Phoenix attorney Mike Manning approached Stauffer directly on behalf of Woods, former U.S. Attorney Paul Charlton, former Maricopa County Attorney Rick Romley, ex-Arizona Attorney General Terry Goddard, former Phoenix Police Chief Jack Harris, and ex-Phoenix Mayor Phil Gordon.

Manning tried to set up a meeting with the wannabe-spoiler, but Stauffer told Manning that he was determined to stay in the race, though his tiny fraction of the vote may end up sealing the deal for Arpaio.

In other words, Stauffer is more concerned with self-aggrandizement and his pathetic attempt to rationalize his lame existence on this Earth, than actually removing Arpaio from power.

But you knew that.

A truffle of online political humor from local comedian Brian Nissen

Woods added that Penzone-supporters are in the uncomfortable position of having to "count on the collective intelligence of the voters of Maricopa County," and hope that they are at long last fed up with the sheriff's shenanigans.

That's a strategy "fraught with peril," conceded Woods.

"But it does happen," he said. "All of sudden people just hit a point and they go, `I may have supported the guy before, but I can't support the guy anymore.'"

The question is, are we finally at that crossroads?

"If you're not there now after all of the crap that Arpaio's pulled, you're never going to get there," he observed. "Because I can't imagine that he could have done more objectionable things in a pretty short period of time."

Woods expects a close race, or at least closer than Arpaio's ever had before.

"Things are different this time," Woods said. "You have a credible candidate against [Arpaio] in Penzone...Just as importantly, people across the board, from Republicans, Democrats, independents, business people, conservatives, have all seen that [Arpaio] is hurting the state and the image of the state.

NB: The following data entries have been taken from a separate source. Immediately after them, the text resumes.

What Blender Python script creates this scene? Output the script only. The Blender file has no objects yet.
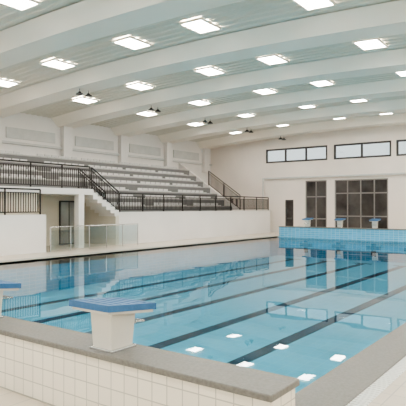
import bpy, math, random
from mathutils import Vector
random.seed(4)
S=bpy.context.scene
try:
    S.view_settings.look='AgX - Medium High Contrast'
except Exception: pass
# ---------------------------------------------------------------- materials
def nt(name):
    m=bpy.data.materials.new(name); m.use_nodes=True
    t=m.node_tree; b=t.nodes['Principled BSDF']; return m,t,b
def plain(name,col,rough=0.6,metal=0.0,var=0.06,scale=3.0,bump=0.0):
    m,t,b=nt(name)
    tc=t.nodes.new('ShaderNodeTexCoord'); n=t.nodes.new('ShaderNodeTexNoise')
    n.inputs['Scale'].default_value=scale; n.inputs['Detail'].default_value=5
    t.links.new(tc.outputs['Object'],n.inputs['Vector'])
    r=t.nodes.new('ShaderNodeValToRGB')
    r.color_ramp.elements[0].position=0.3; r.color_ramp.elements[1].position=0.7
    r.color_ramp.elements[0].color=[max(0,c*(1-var)) for c in col]+[1]
    r.color_ramp.elements[1].color=[min(1,c*(1+var)) for c in col]+[1]
    t.links.new(n.outputs['Fac'],r.inputs['Fac']); t.links.new(r.outputs['Color'],b.inputs['Base Color'])
    b.inputs['Roughness'].default_value=rough; b.inputs['Metallic'].default_value=metal
    if bump>0:
        bm=t.nodes.new('ShaderNodeBump'); bm.inputs['Strength'].default_value=bump; bm.inputs['Distance'].default_value=0.01
        t.links.new(n.outputs['Fac'],bm.inputs['Height']); t.links.new(bm.outputs['Normal'],b.inputs['Normal'])
    return m
def tile(name,col,grout,size=(0.2,0.2),axes='xy',rough=0.25,var=0.05,mortar=0.006):
    m,t,b=nt(name)
    tc=t.nodes.new('ShaderNodeTexCoord'); sp=t.nodes.new('ShaderNodeSeparateXYZ'); cb=t.nodes.new('ShaderNodeCombineXYZ')
    t.links.new(tc.outputs['Object'],sp.inputs[0])
    t.links.new(sp.outputs[axes[0].upper()],cb.inputs['X']); t.links.new(sp.outputs[axes[1].upper()],cb.inputs['Y'])
    k=t.nodes.new('ShaderNodeTexBrick'); k.offset=0.0; k.squash=1.0
    k.inputs['Scale'].default_value=1.0; k.inputs['Brick Width'].default_value=size[0]; k.inputs['Row Height'].default_value=size[1]
    k.inputs['Mortar Size'].default_value=mortar; k.inputs['Mortar Smooth'].default_value=0.1; k.inputs['Bias'].default_value=0
    k.inputs['Color1'].default_value=[c*(1-var) for c in col]+[1]; k.inputs['Color2'].default_value=[min(1,c*(1+var)) for c in col]+[1]
    k.inputs['Mortar'].default_value=list(grout)+[1]
    t.links.new(cb.outputs[0],k.inputs['Vector']); t.links.new(k.outputs['Color'],b.inputs['Base Color'])
    b.inputs['Roughness'].default_value=rough
    return m
def emis(name,col,st):
    m,t,b=nt(name)
    b.inputs['Base Color'].default_value=list(col)+[1]
    b.inputs['Emission Color'].default_value=list(col)+[1]; b.inputs['Emission Strength'].default_value=st
    return m

M={}
M['white']=plain('white_paint',(0.76,0.72,0.68),0.7,var=0.03,scale=0.7)
M['farwall']=plain('warm_white_paint',(0.80,0.72,0.65),0.7,var=0.05,scale=0.5)
M['cream']=plain('cream_paint',(0.64,0.58,0.48),0.7,var=0.04,scale=0.8)
M['grey']=plain('grey_paint',(0.56,0.55,0.52),0.7)
M['beam']=plain('beam_white',(0.84,0.77,0.67),0.55,var=0.02,scale=0.5)
M['roof']=plain('roof_sheet',(0.66,0.61,0.52),0.5,0.05,var=0.04,scale=0.6)
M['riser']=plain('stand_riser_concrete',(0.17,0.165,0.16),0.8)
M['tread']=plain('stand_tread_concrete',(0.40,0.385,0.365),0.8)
M['seat']=plain('grey_white_plastic',(0.62,0.60,0.58),0.45,var=0.02)
M['grating']=plain('white_grating',(0.8,0.8,0.78),0.4,var=0.02)
M['black']=plain('black_metal',(0.020,0.015,0.014),0.4,0.3,var=0.1)
M['dark']=plain('dark_interior_glass',(0.065,0.058,0.055),0.08,var=0.6,scale=0.9)
M['lightframe']=plain('aluminium_window_frame',(0.24,0.22,0.21),0.4,0.3)
M['doorgrey']=plain('grey_glass_door',(0.32,0.33,0.32),0.1,var=0.2,scale=0.8)
M['frame']=plain('dark_window_frame',(0.045,0.042,0.04),0.4)
M['stone']=plain('grey_granite',(0.17,0.16,0.143),0.4,var=0.18,scale=40)
M['stone2']=plain('tan_granite',(0.38,0.36,0.32),0.4,var=0.12,scale=40)
M['decktile']=tile('deck_tile',(0.58,0.51,0.42),(0.40,0.37,0.32),(0.3,0.3),'xy',0.35)
M['walltile']=tile('cream_wall_tile',(0.80,0.73,0.62),(0.50,0.46,0.39),(0.15,0.15),'yz',0.2,0.03,0.005)
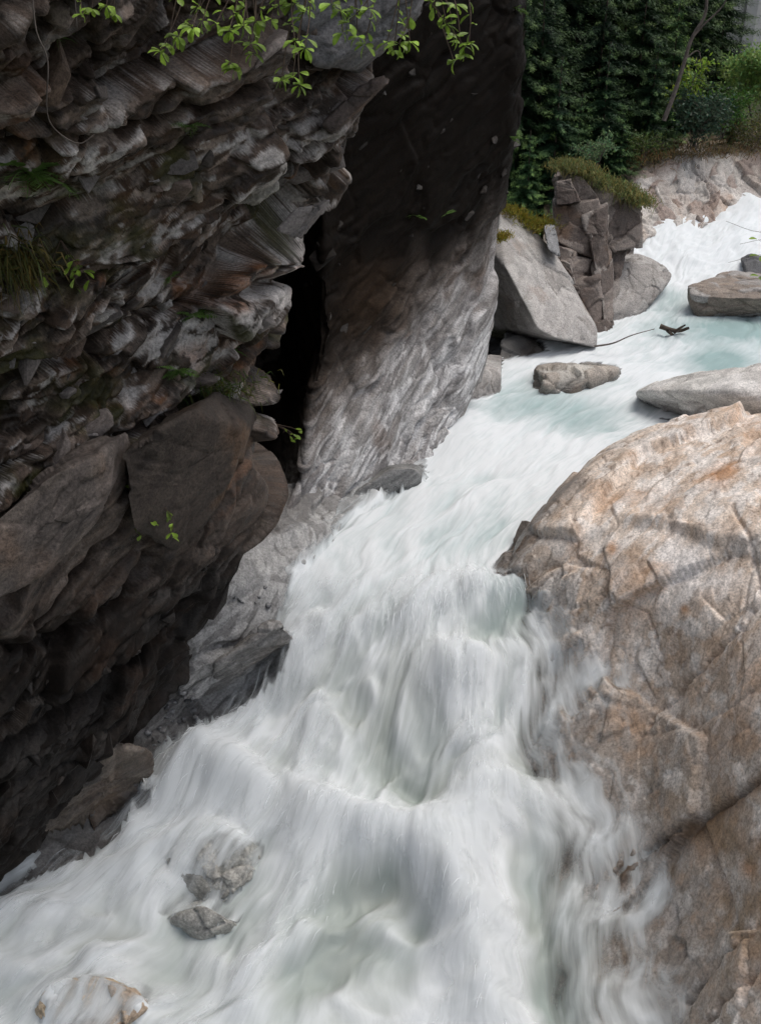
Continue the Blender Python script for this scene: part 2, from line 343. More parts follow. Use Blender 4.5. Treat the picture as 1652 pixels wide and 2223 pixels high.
line = np.interp(px, [560, 650, 750, 826, 900, 1000, 1090], [1150, 940, 860, 760, 660, 575, 500])
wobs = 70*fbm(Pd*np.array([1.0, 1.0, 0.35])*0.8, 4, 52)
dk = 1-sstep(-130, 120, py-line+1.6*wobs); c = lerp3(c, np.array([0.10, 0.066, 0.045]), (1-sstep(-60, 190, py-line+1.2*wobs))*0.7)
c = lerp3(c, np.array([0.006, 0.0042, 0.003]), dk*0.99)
brown = np.exp(-((px-820)/70)**2)*sstep(520, 620, py)*(1-sstep(700, 800, py)); c = lerp3(c, np.array([0.04, 0.026, 0.017]), brown*0.6)
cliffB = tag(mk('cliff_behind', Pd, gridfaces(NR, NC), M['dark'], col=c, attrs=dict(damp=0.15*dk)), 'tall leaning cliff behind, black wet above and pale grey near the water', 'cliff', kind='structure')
cliffB.name = 'leaning_cliff'
B_P, B_n, B_px, B_py, B_dk = Pd, nf, px, py, dk

# back of the cleft between the two cliffs, its shade put into a dark colour
net = [[W(x, y, Y) for x, Y in ((250, 20.5), (450, 24), (600, 25.5), (760, 25.5), (900, 27))] for y in (-700, -200, 300, 700, 1000, 1250)]
P = surf(net, 130, 110); Pf = P.reshape(-1, 3); nf = gnormals(P).reshape(-1, 3)
if nf[7000][1] > 0: nf = -nf
h, r1, r2, r3 = rock_h(Pf, 0.6, 0.25, 0.08, seed=31)
tag(mk('cleft_wall', Pf+nf*h[:, None], gridfaces(130, 110), M['dark'], col=palette(r2, [(0.02, 0.017, 0.015), (0.035, 0.03, 0.026)])), 'rock at the back of the cleft between the cliffs, coloured black for its shade', 'cliff', kind='structure')

# ================================================================== LEDGE ALONG THE LEFT BANK
net = [[Z(560, 1040, 4.8), Z(700, 1040, 4.3), Z(800, 1030, 4.0), Z(900, 1030, 3.7), Z(990, 1050, 2.9)],
       [Z(520, 1120, 4.6), Z(640, 1110, 4.2), Z(740, 1090, 4.0), Z(830, 1075, 3.75), Z(930, 1095, 2.9)],
       [Z(450, 1180, 4.6), Z(560, 1170, 4.3), Z(640, 1160, 4.05), Z(720, 1165, 3.7), Z(800, 1200, 2.8)],
       [Z(300, 1260, 4.5), Z(420, 1250, 4.2), Z(540, 1260, 3.9), Z(640, 1285, 3.35), Z(720, 1330, 2.2)],
       [Z(210, 1390, 3.9), Z(330, 1380, 3.6), Z(450, 1390, 3.2), Z(575, 1390, 2.75), Z(660, 1450, 1.7)],
       [Z(100, 1520, 3.1), Z(230, 1510, 2.8), Z(350, 1510, 2.4), Z(460, 1520, 1.8), Z(560, 1580, 0.9)],
       [Z(-40, 1650, 2.5), Z(100, 1640, 2.2), Z(220, 1640, 1.8), Z(330, 1650, 1.2), Z(430, 1720, 0.3)],
       [Z(-220, 1760, 2.0), Z(-60, 1760, 1.6), Z(60, 1770, 1.2), Z(170, 1795, 0.7), Z(280, 1880, -0.1)],
       [Z(-420, 1880, 1.6), Z(-250, 1880, 1.1), Z(-120, 1900, 0.7), Z(0, 1930, 0.1), Z(120, 2010, -0.6)],
       [Z(-700, 2000, 1.3), Z(-500, 2000, 0.8), Z(-380, 2050, 0.4), Z(-250, 2110, -0.3), Z(-100, 2220, -1.1)]]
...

And that you just can't sit idly by and allow these things to happen."

More from Nissen, who obviously knows rednecks to a T

Indeed, we may finally have a perfect storm, with Arpaio's racial-profiling ways energizing Latinos, and his profligacy with the people's money and his dereliction of duty in the sex crimes fiasco pushing Rs and others to vote against him.

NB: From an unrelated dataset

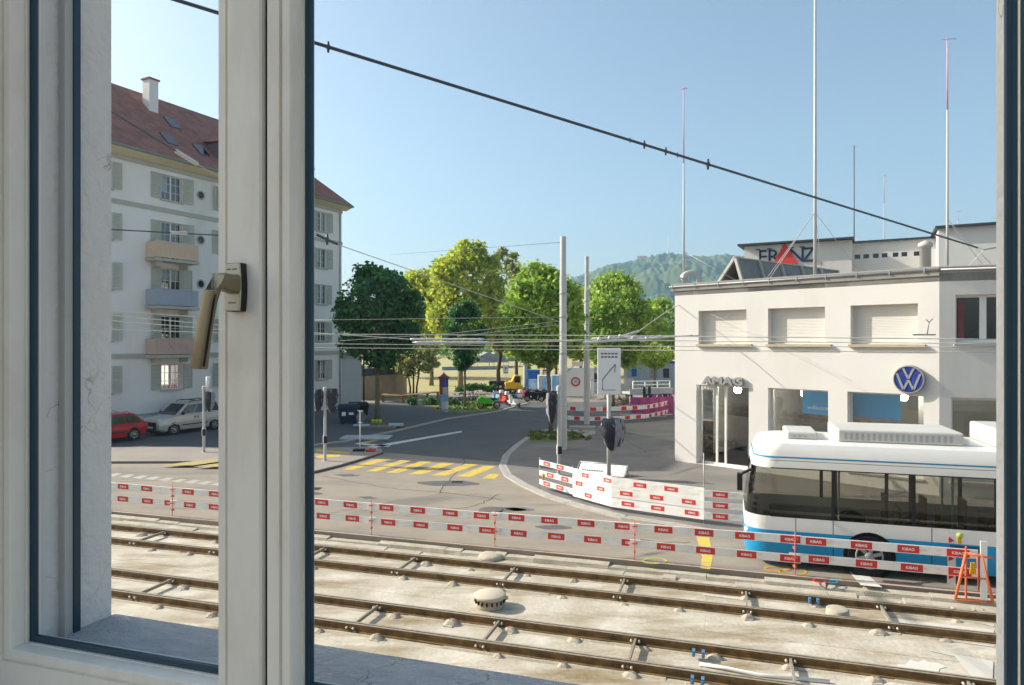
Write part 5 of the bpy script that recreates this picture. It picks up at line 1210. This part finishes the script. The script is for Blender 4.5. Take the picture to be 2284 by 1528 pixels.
moto('pale scooter at the left end of the scooter row', gp(1108, 897), 2.1, m_ltblue, True)
moto('dark scooter behind the white one', gp(1150, 896), 2.1, m_binblue, True)
# yellow machine, containers, hoarding
p = gp(1146, 878); o = thing('construction_machine', 'small yellow construction machine beside the parking sign', 'machine', p, .1)
b = MB(); b.side([(-.9, .5), (.7, .5), (.75, 1.9), (.1, 2.0), (-.3, 1.3), (-.95, 1.2)], -.6, .6); b.build('body', m_yel, o, bevel=.06)
b = MB(); b.box(-.02, .6, -.61, -.601, 1.2, 1.85); b.build('window', m_dark, o)
b = MB(); b.box(-1.0, .9, -.75, -.4, .02, .48); b.box(-1.0, .9, .4, .75, .02, .48); b.build('crawler', m_black, o, bevel=.12, seg=3)
b = MB(); b.bar((-.7, 0, 1.1), (-1.2, 0, .6), .18, .2); b.box(-1.45, -1.15, -.4, .4, .15, .6); b.build('arm', m_blackp, o)
def container(label, px0, px1, ytop, ybase, mat, dep=2.3, nm='site_container', rib=True, extra=None, grp='site containers'):
    a = gp(px0, ybase); c = gp(px1, ybase); h = zz = EYE-(ytop-HOR)/F*a.y; L_ = (c-a).length
    o = thing(nm, label, 'container', a, math.atan2((c-a).y, (c-a).x), grp)
    b = MB(); n = max(3, int(L_/.28))
    if rib:
        xs = [(i*L_/n, .04*(i % 2)) for i in range(n+1)]
        b.prism([(x, y) for x, y in xs]+[(L_, dep), (0, dep)], .12, h-.12)
        b.box(-.03, L_+.03, -.05, dep+.03, h-.119, h); b.box(-.03, L_+.03, -.05, dep+.03, .0, .119)
    else: b.box(0, L_, 0, dep, .0, h)
    b.build('body', mat, o)
    for (x0, x1, z0_, z1_, mm, nn) in extra or ():
        b = MB(); b.box(x0*L_, x1*L_, -.075, -.055, z0_*h, z1_*h); b.build(nn, mm, o)
container('blue site container with a white graffiti field behind the thin steel pole', 1176, 1204, 826, 880, m_blue, extra=((.1, .9, .1, .65, m_ltblue, 'painted_field'),))
container('white graffiti covered site box between blue container and tree', 1201, 1230, 838, 884, m_graf, rib=False, extra=((.35, .8, .35, .7, m_ltblue, 'graffiti'),))
container('red framed white board behind the graffiti covered box', 1210, 1228, 824, 872, m_white, dep=.2, rib=False, nm='notice_board', extra=((0, 1, .93, 1.0, m_red, 'red_frame'), (0, .12, .4, .93, m_red, 'red_frame'), (.88, 1, .4, .93, m_red, 'red_frame')), grp='notice boards')
container('light blue and white patterned box left of the thick steel pole', 1231, 1256, 838, 886, m_ltblue, rib=False)
container('long pale site cabin right of the white sign panel', 1316, 1342, 822, 872, m_hoard, extra=((.3, .7, .4, .8, m_dark, 'window'),))
container('grey site cabin behind the young lime green tree', 1398, 1506, 812, 862, m_hoard, extra=((.1, .2, .45, .8, m_blue, 'blue_notice'), (.5, .62, .4, .8, m_dark, 'window'), (.75, .87, .4, .8, m_dark, 'window')))
container('blue site cabin at the showroom corner', 1478, 1512, 806, 858, m_blue)
A = gp(1318, 893); B_ = gp(1412, 888)
o = thing('mesh_fence', 'grey mesh site fence between white panel and direction sign', 'fence', A, math.atan2((B_-A).y, (B_-A).x))
L_ = (B_-A).length; b = MB()
for k in range(3):
    x0 = k*L_/3; x1 = (k+1)*L_/3-.06
    for p, q in (((x0, 0, .1), (x1, 0, .1)), ((x0, 0, 1.9), (x1, 0, 1.9)), ((x0, 0, .1), (x0, 0, 1.9)), ((x1, 0, .1), (x1, 0, 1.9))): b.tube([p, q], .03, 6)
b.build('frame', m_steel, o)
b = MB(); 
for k in range(int(L_/.1)): b.box(k*.1-.006, k*.1+.006, .0, .012, .1, 1.9)
for k in range(9): b.box(0, L_, .013, .02, .2+k*.2, .212+k*.2)
b.build('mesh', m_steel, o)
A = gp(1412, 893); B_ = gp(1494, 890)
o = thing('gate_frame', 'white tubular frame standing above the magenta tarp', 'frame', A, math.atan2((B_-A).y, (B_-A).x)); L_ = (B_-A).length
b = MB()
for x in (0, L_*.32, L_*.66, L_): b.tube([(x, 0, 0), (x, 0, 1.75)], .05, 6)
for z in (1.1, 1.42, 1.75): b.tube([(0, 0, z), (L_, 0, z)], .05, 6)
b.build('tubes', m_white, o)
A = gp(1405, 905); B_ = gp(1500, 902)
o = thing('work_platform', 'long grey table-like platform behind the magenta tarp', 'platform', A, math.atan2((B_-A).y, (B_-A).x)); L_ = (B_-A).length
b = MB(); b.box(0, L_, 0, 1.4, .95, 1.15); b.box(0, L_, 0, .06, 1.151, 1.4); b.build('deck', m_hoard, o)
for x in (.2, L_*.5, L_-.3): b = MB(); b.box(x, x+.12, .1, 1.2, 0, .949); b.build('leg', m_blackp, o)
b = MB(); b.box(L_*.3, L_*.36, -.05, -.005, .5, 1.6); b.box(L_*.42, L_*.48, -.05, -.005, .5, 1.6); b.build('dark_posts', m_blackp, o)
def banner(label, px0, px1, y0, y1, text=None, seed=1):
    a = gp(px0, y1); c = gp(px1, y1); h = EYE-(y0-HOR)/F*a.y; L_ = (c-a).length; o = thing('tarp_banner', label, 'tarp', a, math.atan2((c-a).y, (c-a).x), 'magenta tarps')
    b = MB(); n = 24
    f = lambda x, z: .06*math.sin(x*4+seed)+.04*math.sin(x*9+z*3)
    for i in range(n):
        for j in range(4):
            x0, x1 = i*L_/n, (i+1)*L_/n; z0_, z1_ = .1+(h-.1)*j/4, .1+(h-.1)*(j+1)/4
            b.face([(x0, f(x0, z0_), z0_), (x1, f(x1, z0_), z0_), (x1, f(x1, z1_), z1_), (x0, f(x0, z1_), z1_)], smooth=True)
    b.build('sheet', m_magenta, o)
    b = MB()
    for k in range(4): x = L_*k/3; b.tube([(x, .12, 0), (x, .12, h+.1)], .03, 6)
    b.build('posts', m_steel, o)
    if text: b = MB(); b.text(text, .34, (L_*.45, -.13, h*.45), (1, 0, 0), (0, 0, 1)); b.build('lettering', M('pale_magenta', '#d79cc4', .6), o)
banner('longest magenta tarp with pale lettering behind the far boards', 1406, 1466, 886, 926, 'BAUSTELLE', 1)
banner('magenta tarp at the right, next to the showroom wall', 1467, 1503, 884, 926, None, 3)
banner('magenta strip behind the white tubular frame', 1450, 1500, 866, 895, None, 5)
b = MB(); r_ = random.Random(8); c0 = gp(1385, 912)
for k in range(60):
    a = Vector((r_.gauss(0, .55), r_.uniform(-.4, .4), r_.uniform(.05, .9))); d = Vector((r_.gauss(0, .5), r_.gauss(0, .3), r_.gauss(0, .25))); b.bar(a-d/2, a+d/2, .07, .04, k % 2)
tag(b.build('timber_pile', [m_wood, M('rubble_brown', '#7d5f45', .9)], loc=c0), 'heap of timber offcuts behind the white direction sign', 'timber pile')
b = MB(); r_ = random.Random(2)
for (px, Y, w, h) in ((1085, 150, 9, 3.4), (1108, 158, 10, 3.4), (1062, 148, 7, 2.6)):
    p = at(px, 800, Y); o = thing('tent', {1085: 'grey tent roof in the middle of the park', 1108: 'grey tent roof right of the middle one in the park', 1062: 'lowest grey tent at the left of the park tents'}[px], 'tent', (p.x, p.y, 0), .2, 'park tents')
    t = MB(); t.hexa([(-w/2, -3, 1.2), (w/2, -3, 1.2), (w/2, 3, 1.2), (-w/2, 3, 1.2)], [(-.2, -3, h), (.2, -3, h), (.2, 3, h), (-.2, 3, h)]); t.build('canopy', M('tent_grey', '#8f9292', .8), o)
    t = MB()
    for x in (-w/2+.1, w/2-.1):
        for y in (-2.9, 2.9): t.tube([(x, y, 0), (x, y, 1.2)], .06, 6)
    t.build('poles', m_steel, o)
b.bm.free()
A = gp(985, 826); B_ = gp(1110, 824); b = MB(); b.bar(A+Vector((0, 0, .35)), B_+Vector((0, 0, .35)), .5, .7); tag(b.build('low_wall', M('low_wall', '#8d98a0', .8)), 'long low grey wall crossing the park', 'wall')

# ---------------------------------------------------------------- overhead wires
def wire(label, pts, r, mat=None, sag=.0, ins=(), fit=(), n=10, grp='overhead wires'):
    P = [at(*p) for p in pts]; Q = []
    for a, c in zip(P, P[1:]):
        for i in range(n): t = i/n; q = a.lerp(c, t); q.z -= sag*4*t*(1-t); Q.append(q)
    Q.append(P[-1]); o0 = P[0]; b = MB(); b.tube([q-o0 for q in Q], r, 6)
    o = thing('overhead_wire', label, 'wire', o0, 0, grp); b.build('cable', mat or m_cable, o)
    D = (P[-1]-P[0])
    def pt(px):
        for a, c in zip(P, P[1:]):
            xa = CX+a.x/a.y*F; xc = CX+c.x/c.y*F
            if min(xa, xc)-1 <= px <= max(xa, xc)+1:
                k = (px-CX)/F; t = (k*a.y-a.x)/((c.x-a.x)-k*(c.y-a.y)); q = a.lerp(c, t); q.z -= sag*4*t*(1-t); return q-o0
        return P[0]-o0
    for x0, x1, rr_ in ins:
        b = MB(); a, c = pt(x0), pt(x1); m = 9; pr = []
        for i in range(m*2+1): pr.append((a.lerp(c, i/(m*2)), rr_*(1.0 if i % 2 else .72)))
        b.tube([p for p, _ in pr], [q for _, q in pr], 8); b.build('insulator', m_ins, o)
    for x0, x1, rr_ in fit:
        b = MB(); a, c = pt(x0), pt(x1); b.tube([a, c], rr_, 8); m = (a+c)/2; d = (c-a).normalized()
        b.lathe([(rr_*2.2, -rr_), (rr_*2.2, rr_)], 8, m, 'x'); b.tube([m+Vector((0, 0, -rr_*4)), m+Vector((0, 0, rr_*4))], rr_*.9, 6); b.build('clamp', m_cable, o)
    return o
wire('thick dark span wire falling diagonally across the whole sky', [(60, -103, 9), (2195, 557, 23)], .0062, fit=((712, 752, .022), (1378, 1432, .014), (1487, 1535, .014), (1428, 1446, .022), (1477, 1493, .022), (2180, 2197, .03)))
wire('short wire from the diagonal end clamp back to the showroom roof', [(2195, 557, 23), (2140, 615, 23.5)], .012, m_cable_lt)
wire('wire from the diagonal end clamp past the right window edge', [(2195, 557, 23), (2260, 545, 22)], .022)
wire('dark wire dropping across the red roof with a white insulator', [(160, 195, 14), (440, 366, 20)], .020, ins=((392, 440, .07),))
wire('thin continuation of the roof wire behind the mullion', [(440, 366, 20), (706, 524, 26)], .010, m_cable_lt)
wire('wire from the mullion down across the yellow trees to the second pole', [(690, 516, 22), (760, 548, 24), (1260, 722, 38), (1330, 748, 41)], .016, m_cable_lt, fit=((706, 752, .045),))
wire('dark level wire with an insulator across the top balcony', [(160, 507, 20), (490, 525, 22)], .020, ins=((382, 418, .065),))
for i, (y0, y1, r) in enumerate(((700, 726, .02), (712, 736, .018), (735, 743, .02), (690, 712, .014))):
    wire(['pale wire sloping across the third balcony', 'second pale wire below the sloping one', 'lowest pale wire crossing the lower windows', 'uppermost thin pale wire over the house front'][i], [(180, y0-3, 24), (500, y1, 27)], r, M('pale_wire', '#cfcdc2', .6))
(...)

Before Penzone entered the elections building to deliver his early ballot, he was asked what he thought his chances were for Tuesday.

"I think my chances are exceptional," he replied. "Not because I feel that way, but because of the response that we've seen. This is a non-partisan race. My history has spoken to public safety, public service.

"People have treated me with respect and come on board to support me. And the growing support is definitely going to make the difference for me...on Tuesday."

Penzone was cheered on by supporters as he and Woods went to cast their ballots.

Afterward, as Penzone and Woods walked back to their cars, I couldn't help but wonder Woods' opinion of "Chenal-gate," the scandal currently plaguing state Attorney General Tom Horne's administration.

"I can tell you that never happened under my administration, and I'm pretty sure [never] under [former Governor and one-time AAG] Napolitano's administration," he stated.

I asked Woods if he thought Horne should resign.

"I've stayed out of all that whole mess," he said. "Let's just wait and see what happens. I've got enough problems now with Arpaio, who's going to be on my ass, again. But it's fascinating."

Folks always joke to me that I must want Arpaio around, otherwise, what would I have to write about?

The answer is, a lot.

Arpaio's misdeeds suck too much oxygen out of the atmosphere. Plenty of other corruption goes ignored in Sand Land, just because it pales in comparison to the constant stench over at the MCSO.

On the plus side, Penzone is a solid candidate, and Arpaio is weaker than he's ever been.

The Baby Ruth floating in the pool, alas, is Stauffer. That pie-faced chump is the one thing that could muck things up on November 6.

Unless, that is, he pulls more votes from Arpaio than Penzone, assisting the latter to a win, an irony that Stauffer and Sheriff Joe richly deserve.